Only one improved scenario significantly improves the transmit performance, it is the "Higher gain antenna" option.

Summary

Table 6: Summary of scenarios
Scenario	Description	G/T (dB)	EIRP (dBW)
Base	TS2000 transceiver (K-type), 10m RG213 feedline, Hy-gain 15.2dBi VB214 yagi	-21.0	34.3
Low loss feedline	replace 10m of feedline with LDF4-50	-20.8	34.7
Preamp at tx	20dB gain, 0.8dBNF preamp at transceiver	-18.6	34.3
Preamp at antenna	20dB gain, 0.8dBNF preamp at antenna	-18.5	34.3
Higher antenna gain	stacked antenna with additional 3dB gain	-18.0	37.3

The "Higher gain antenna" option is the only scenario that provides significant improvement of both transmit and receive performance, and it does it not only more cost effectively, but at lower cost.
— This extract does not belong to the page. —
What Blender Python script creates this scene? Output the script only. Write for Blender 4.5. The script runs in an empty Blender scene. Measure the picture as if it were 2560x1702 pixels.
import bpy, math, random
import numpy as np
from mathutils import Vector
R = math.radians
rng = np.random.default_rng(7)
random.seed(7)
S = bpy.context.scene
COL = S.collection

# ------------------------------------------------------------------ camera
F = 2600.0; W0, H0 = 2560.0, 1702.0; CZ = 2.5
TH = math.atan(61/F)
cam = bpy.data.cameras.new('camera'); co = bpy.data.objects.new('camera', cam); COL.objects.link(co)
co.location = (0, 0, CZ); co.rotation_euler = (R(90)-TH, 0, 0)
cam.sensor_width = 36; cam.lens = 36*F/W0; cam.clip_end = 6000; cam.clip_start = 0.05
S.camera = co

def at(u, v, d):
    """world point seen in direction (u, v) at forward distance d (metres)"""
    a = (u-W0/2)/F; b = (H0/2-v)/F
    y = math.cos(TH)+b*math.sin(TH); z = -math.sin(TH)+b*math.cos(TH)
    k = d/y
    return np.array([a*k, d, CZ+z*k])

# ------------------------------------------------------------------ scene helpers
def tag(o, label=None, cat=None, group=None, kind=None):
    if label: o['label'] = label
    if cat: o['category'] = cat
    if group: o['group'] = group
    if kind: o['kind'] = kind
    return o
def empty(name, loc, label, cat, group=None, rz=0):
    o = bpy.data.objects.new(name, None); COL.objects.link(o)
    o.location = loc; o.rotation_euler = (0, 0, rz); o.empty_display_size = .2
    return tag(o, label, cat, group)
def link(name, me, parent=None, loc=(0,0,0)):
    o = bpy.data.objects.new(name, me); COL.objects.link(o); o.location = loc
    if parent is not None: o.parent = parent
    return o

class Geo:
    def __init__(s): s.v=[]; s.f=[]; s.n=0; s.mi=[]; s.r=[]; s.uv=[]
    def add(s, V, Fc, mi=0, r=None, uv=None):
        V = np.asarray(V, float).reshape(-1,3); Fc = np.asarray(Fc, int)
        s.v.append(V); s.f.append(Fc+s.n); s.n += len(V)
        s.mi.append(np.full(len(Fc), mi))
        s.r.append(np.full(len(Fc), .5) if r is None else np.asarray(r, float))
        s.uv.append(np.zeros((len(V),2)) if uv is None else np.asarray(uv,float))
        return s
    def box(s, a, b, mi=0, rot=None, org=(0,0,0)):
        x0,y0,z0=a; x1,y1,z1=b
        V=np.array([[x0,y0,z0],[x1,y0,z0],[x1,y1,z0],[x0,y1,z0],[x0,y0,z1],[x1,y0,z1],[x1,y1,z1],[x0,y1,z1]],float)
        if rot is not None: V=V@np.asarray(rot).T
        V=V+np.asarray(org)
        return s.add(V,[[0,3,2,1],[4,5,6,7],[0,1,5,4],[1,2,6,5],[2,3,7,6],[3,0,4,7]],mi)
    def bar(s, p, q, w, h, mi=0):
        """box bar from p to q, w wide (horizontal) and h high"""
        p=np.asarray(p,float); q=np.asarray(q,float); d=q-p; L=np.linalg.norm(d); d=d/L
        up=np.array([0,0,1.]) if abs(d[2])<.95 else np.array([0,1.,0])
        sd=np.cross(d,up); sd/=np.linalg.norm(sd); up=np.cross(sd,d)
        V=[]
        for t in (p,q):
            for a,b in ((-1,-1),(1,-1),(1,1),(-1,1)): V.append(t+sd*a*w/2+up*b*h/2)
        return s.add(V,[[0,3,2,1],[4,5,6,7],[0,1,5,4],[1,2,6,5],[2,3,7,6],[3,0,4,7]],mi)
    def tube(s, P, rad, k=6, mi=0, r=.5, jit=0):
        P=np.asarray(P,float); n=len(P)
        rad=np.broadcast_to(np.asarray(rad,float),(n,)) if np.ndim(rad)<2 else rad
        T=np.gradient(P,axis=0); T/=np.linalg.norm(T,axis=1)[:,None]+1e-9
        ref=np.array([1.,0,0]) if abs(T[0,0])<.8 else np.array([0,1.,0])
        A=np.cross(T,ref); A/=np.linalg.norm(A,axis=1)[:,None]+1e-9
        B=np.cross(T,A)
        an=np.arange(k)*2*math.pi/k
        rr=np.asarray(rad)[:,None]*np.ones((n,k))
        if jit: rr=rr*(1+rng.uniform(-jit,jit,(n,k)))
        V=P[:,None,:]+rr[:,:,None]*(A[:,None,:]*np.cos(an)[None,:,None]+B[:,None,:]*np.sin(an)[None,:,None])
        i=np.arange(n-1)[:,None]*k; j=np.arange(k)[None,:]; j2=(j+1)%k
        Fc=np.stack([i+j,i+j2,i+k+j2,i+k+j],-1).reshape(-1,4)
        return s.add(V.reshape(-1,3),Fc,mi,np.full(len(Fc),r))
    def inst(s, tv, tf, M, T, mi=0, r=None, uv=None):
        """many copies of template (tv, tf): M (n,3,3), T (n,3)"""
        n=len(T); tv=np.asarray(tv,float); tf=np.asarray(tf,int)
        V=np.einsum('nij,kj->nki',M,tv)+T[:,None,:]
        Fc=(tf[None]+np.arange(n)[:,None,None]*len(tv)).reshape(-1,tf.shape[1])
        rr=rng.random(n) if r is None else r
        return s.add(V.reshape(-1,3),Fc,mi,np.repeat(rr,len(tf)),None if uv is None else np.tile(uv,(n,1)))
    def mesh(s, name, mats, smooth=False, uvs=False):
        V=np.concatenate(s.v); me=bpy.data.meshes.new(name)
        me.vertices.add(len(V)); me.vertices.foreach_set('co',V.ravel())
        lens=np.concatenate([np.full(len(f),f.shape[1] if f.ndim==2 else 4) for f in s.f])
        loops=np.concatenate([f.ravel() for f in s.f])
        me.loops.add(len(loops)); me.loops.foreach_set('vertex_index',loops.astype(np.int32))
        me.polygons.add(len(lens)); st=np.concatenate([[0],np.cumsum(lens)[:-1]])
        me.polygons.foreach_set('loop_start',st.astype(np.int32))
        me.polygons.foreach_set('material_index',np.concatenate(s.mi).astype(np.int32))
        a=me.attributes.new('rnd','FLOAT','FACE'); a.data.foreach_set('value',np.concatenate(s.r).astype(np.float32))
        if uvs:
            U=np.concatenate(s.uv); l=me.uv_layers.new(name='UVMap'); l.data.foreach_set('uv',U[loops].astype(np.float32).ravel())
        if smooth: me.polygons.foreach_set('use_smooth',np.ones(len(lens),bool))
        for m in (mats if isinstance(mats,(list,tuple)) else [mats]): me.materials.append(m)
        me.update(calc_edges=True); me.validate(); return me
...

This analysis is only valid for the scenarios modelled, and the situation will vary from station to station. Other factors may be relevant or even important in different situations.

The article shows a method for approaching the problem analytically and objectively, discounting low value options, and understanding the value proposition of the higher value options.